▶ What to do
Check each line of the listing for the string "picture", count the lines that have it, and answer with that number only.
— START OF Stored data —
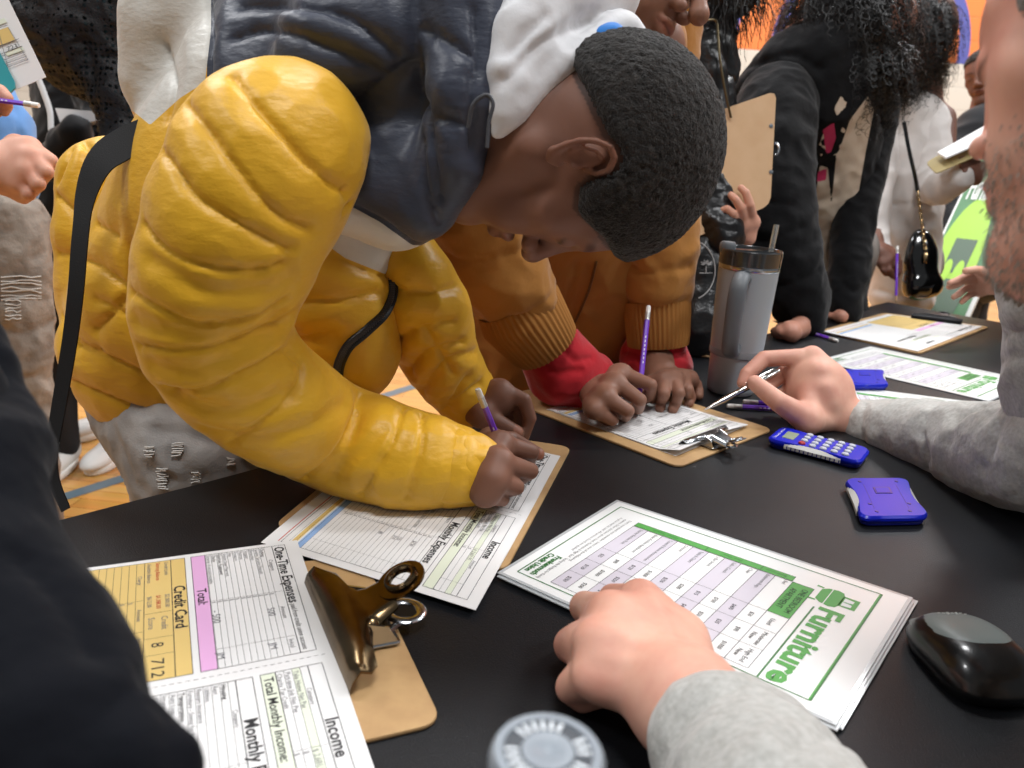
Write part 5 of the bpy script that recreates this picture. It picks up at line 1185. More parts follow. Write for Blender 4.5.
# the fist on the sheet
w2 = T(686, 704, .046); mc2 = [T(640, 600, .054), T(610, 612, .060), T(596, 640, .056), T(592, 676, .042)]
fg2 = [[(T(613, 599, .030), .0118), (T(620, 612, .014), .0104), (T(634, 616, .014), .0095)],
       [(T(585, 607, .031), .0120), (T(594, 624, .013), .0106), (T(612, 630, .013), .0095)],
       [(T(570, 645, .028), .0116), (T(580, 656, .012), .0102), (T(598, 656, .012), .0092)],
       [(T(571, 688, .019), .0106), (T(582, 698, .011), .0094), (T(596, 692, .011), .0088)]]
th2 = [(T(680, 640, .034), .0165), (T(660, 610, .024), .0125), (T(632, 614, .014), .0100)]
V2, F2, _ = hand_surface(w2, mc2, fg2, th2, fore=[(T(740, 760, .050), .033)], wr=.036, palm=(T(642, 656, .036), (.046, .046, .028), None, .02)); N2 = normals(V2, F2); c2_ = knuckle_marks(V2, N2, mc2 + [f[0][0] for f in fg2], np.ones((len(V2), 3)), .013, .55, (1.02, .76, .74))
# tendons and veins on the back of the hand
dsp = np.zeros(len(V2))
for q in mc2: dsp += .0012*np.exp(-(segdist(V2, [[q + (w2 - q)*.1 + [0, 0, .015], w2 + [0, 0, .022]]])/.006)**2)
V2 = V2 + N2*dsp[:, None]
S = Solid(); S.chain([(T(727, 750, .048), .0410), (T(737, 760, .049), .0440), (T(762, 796, .052), .047), (T(785, 850, .06), .051), (P(850, 960, .49), .056), (P(1010, 1150, .42), .060), (ls_, .060)], .03)
V, Fc, _ = garment(S, .0036, [[(775, 768), (800, 742), (850, 738)], [(668, 755), (690, 715), (735, 690)]], .006, .003, .001, [(16, .0035, None), (34, .0016, None)], seed=47.); mesh_from('sweater_sleeve', V, Fc, grey_k, G)
S = Solid(); S.chain([(nG, .05), (nG - CU*.16 + V_*.03, .09), (hipG, .10)], .04); S.chain([(nG - CU*.05, .04), (rs_, .04), (P(1180, 230, .70), .04), (P(1075, 430, .84), .040), (P(985, 452, .97), .036), (P(880, 430, 1.15), .029)], .03); S.chain([(nG - CU*.05, .04), (ls_, .042), (P(1010, 1150, .42), .042), (P(890, 930, .49), .038), (T(740, 760, .050), .033)], .03)
VB, FB = S.surf(.009); V, Fc, cc = join_surf([(VB, FB, None), headG, (V1, F1, c1_), (V2, F2, c2_)]); mesh_from('body', V, Fc, skG, G, cc)
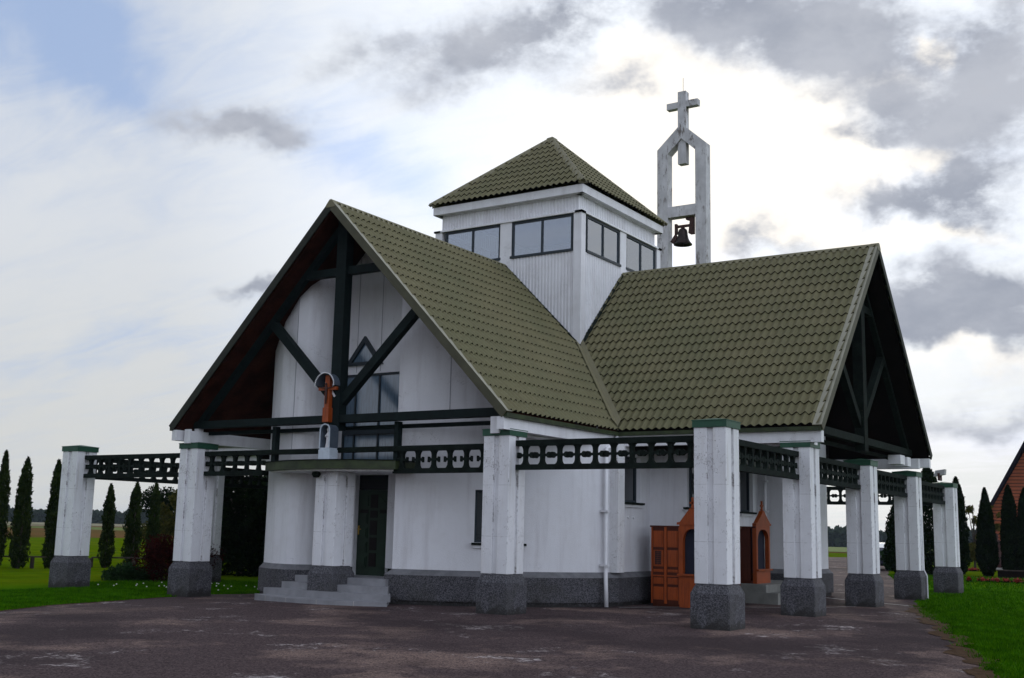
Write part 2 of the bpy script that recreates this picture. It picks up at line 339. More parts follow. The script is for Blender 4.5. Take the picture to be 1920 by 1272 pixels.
# ------------------------------------------------------------------ mesh helpers
class MB:
    def __init__(s): s.v = []; s.f = []; s.mi = []
    def add(s, vs, fs, mi=0):
        n = len(s.v); s.v += [tuple(v) for v in vs]; s.f += [tuple(i + n for i in f) for f in fs]; s.mi += [mi] * len(fs); return s
    def box(s, x0, x1, y0, y1, z0, z1, mi=0):
        return s.add([(x, y, z) for x in (x0, x1) for y in (y0, y1) for z in (z0, z1)],
                     [(0, 1, 3, 2), (4, 6, 7, 5), (0, 4, 5, 1), (2, 3, 7, 6), (0, 2, 6, 4), (1, 5, 7, 3)], mi)
    def beam(s, a, b, w, h, side=None, mi=0):
        """box along a->b; w = size along 'side', h = size across it"""
        a = Vector(a); b = Vector(b); d = (b - a).normalized()
        sd = Vector(side) if side else (Vector((0, 0, 1)).cross(d) if abs(d.z) < .99 else Vector((1, 0, 0)))
        sd = (sd - d * sd.dot(d)).normalized(); u = d.cross(sd)
        P = [p + sd * (i * w / 2) + u * (j * h / 2) for p in (a, b) for i, j in ((-1, -1), (1, -1), (1, 1), (-1, 1))]
        return s.add(P, [(3, 2, 1, 0), (4, 5, 6, 7), (0, 1, 5, 4), (1, 2, 6, 5), (2, 3, 7, 6), (3, 0, 4, 7)], mi)
    def prism(s, poly, o, U, V, N, mi=0):
        """extrude the 2-D outline poly (coordinates along U, V) from o by vector N"""
        o = Vector(o); U = Vector(U); V = Vector(V); N = Vector(N)
        if U.cross(V).dot(N) < 0: poly = poly[::-1]
        n = len(poly); A = [o + U * p[0] + V * p[1] for p in poly]
        return s.add(A + [a + N for a in A], [tuple(range(n))[::-1], tuple(range(n, 2 * n))] + [(i, (i + 1) % n, n + (i + 1) % n, n + i) for i in range(n)], mi)
    def rings(s, rings, mi=0, cap=True, close=True):
        n = len(rings[0]); vs = [p for r in rings for p in r]; fs = []
        for k in range(len(rings) - 1):
            for i in range(n if close else n - 1):
                j = (i + 1) % n; fs.append((k * n + i, k * n + j, (k + 1) * n + j, (k + 1) * n + i))
        if cap: fs += [tuple(range(n))[::-1], tuple(range((len(rings) - 1) * n, len(rings) * n))]
        return s.add(vs, fs, mi)
    def lathe(s, prof, c, seg=20, mi=0):
        return s.rings([[(c[0] + r * math.cos(2 * math.pi * i / seg), c[1] + r * math.sin(2 * math.pi * i / seg), c[2] + z) for i in range(seg)] for r, z in prof], mi)
    def tube(s, path, r, seg=8, mi=0):
        R = []; path = [Vector(p) for p in path]
        for k, p in enumerate(path):
            d = (path[min(k + 1, len(path) - 1)] - path[max(k - 1, 0)]).normalized()
            a = Vector((0, 0, 1)).cross(d) if abs(d.z) < .95 else Vector((1, 0, 0)); a = (a - d * a.dot(d)).normalized(); b = d.cross(a)
            rr = r[k] if isinstance(r, (list, tuple)) else r
            R.append([p + a * (rr * math.cos(2 * math.pi * i / seg)) + b * (rr * math.sin(2 * math.pi * i / seg)) for i in range(seg)])
        return s.rings(R, mi)
    def build(s, name, mats, parent=None, smooth=False, bevel=0, cuts=None):
        me = bpy.data.meshes.new(name)
        if not isinstance(mats, (list, tuple)): mats = [mats]
        for q in mats: me.materials.append(q)
        me.from_pydata(s.v, [], s.f); me.polygons.foreach_set('material_index', s.mi)
        if cuts:
            bm = bmesh.new(); bm.from_mesh(me)
            for co, no in cuts:
                bmesh.ops.bisect_plane(bm, geom=bm.verts[:] + bm.edges[:] + bm.faces[:], plane_co=co, plane_no=no, clear_outer=True)
            bm.to_mesh(me); bm.free()
        if smooth: me.polygons.foreach_set('use_smooth', [True] * len(me.polygons))
        me.validate(); me.update()
        o = bpy.data.objects.new(name, me); C.collection.objects.link(o)
        if parent: o.parent = parent
        if bevel:
            bm = bmesh.new(); bm.from_mesh(me)
            es = [e for e in bm.edges if len(e.link_faces) == 2 and e.calc_face_angle(0) > .5]
            bmesh.ops.bevel(bm, geom=es, offset=bevel, segments=1, affect='EDGES', clamp_overlap=True)
            bm.to_mesh(me); bm.free()
        return o
def tag(o, label=None, cat=None, group=None, kind=None):
    if label: o['label'] = label
    if cat: o['category'] = cat
    if group: o['group'] = group
    if kind: o['kind'] = kind
    return o
def thing(name, label, cat, loc=(0, 0, 0), rz=0, group=None):
    o = bpy.data.objects.new(name, None); C.collection.objects.link(o); o.empty_display_size = .2
    o.location = loc; o.rotation_euler = (0, 0, rz); return tag(o, label, cat, group)
def dup(o, parent=None):
    c = o.copy(); C.collection.objects.link(c)
    if parent: c.parent = parent
    for ch in [x for x in o.children]: dup(ch, c)
    return c
def ss(x): x = max(0., min(1., x)); return x * x * (3 - 2 * x)
def gz(x, y): return -0.10 * ss((-0.2 - x) / 3.2) * ss((14 - y) / 10)
def terrain(x, y):
    dx, dy = x - CAM.x, y - CAM.y; d = math.hypot(dx, dy)
    az = math.degrees(math.atan2(-dx, dy))            # towards the left of +Y
    side = ss((az - 22) / 30)                           # 1 = west side, 0 = north-east side
    return gz(x, y) + ss((d - 100) / 450) * (side * 0.5 - (1 - side) * 2.4)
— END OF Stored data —
▶ Worked answer
2